I could go on and on, but I think the point is clear - the movie is clearly the result of a studio having the rights to a title and putting together a remake for no reason other than the fact that they could. Cardone’s script is laughably terrible, and there isn’t a single element of the film that I would consider to be inspired (even Walsh’s casting is a bit of a letdown; they originally had Chris Meloni, which would at least be somewhat interesting). And McCormick stacks it with wall-to-wall pop songs that aren’t even any good (and I LIKE pop songs!), something Sony must agree with as despite the presence of at least a dozen such songs (and a Charlie Clouser score), there is no soundtrack album. When the best part of a film is an unbilled cameo by Jessalyn Gilsig (another holdover from Prom Night), you know it’s a stinker.
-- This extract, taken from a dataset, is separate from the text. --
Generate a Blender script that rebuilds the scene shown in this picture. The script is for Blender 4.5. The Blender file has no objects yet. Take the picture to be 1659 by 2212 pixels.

Though I do like the irony of seeing this movie for the sole purpose of having a review for HMAD, when it’s been out for over two weeks and thus writing a review now is equally as pointless as the film itself. I wish all of my reviews could have that sort of thematic tie to the source material.
What say you?
*The film’s most idiotic plot hole has to be that America’s Most Wanted aspect. Badgley looks at the profile on the AMW website over and over, and despite being convinced that his new stepfather is this killer, doesn’t bother to call the goddamn tip-line and say “Hey I think this guy is engaged to my mom, can you come check him out?” Along with some other elements, I swear Cardone’s approach to this movie was to introduce plot holes on purpose.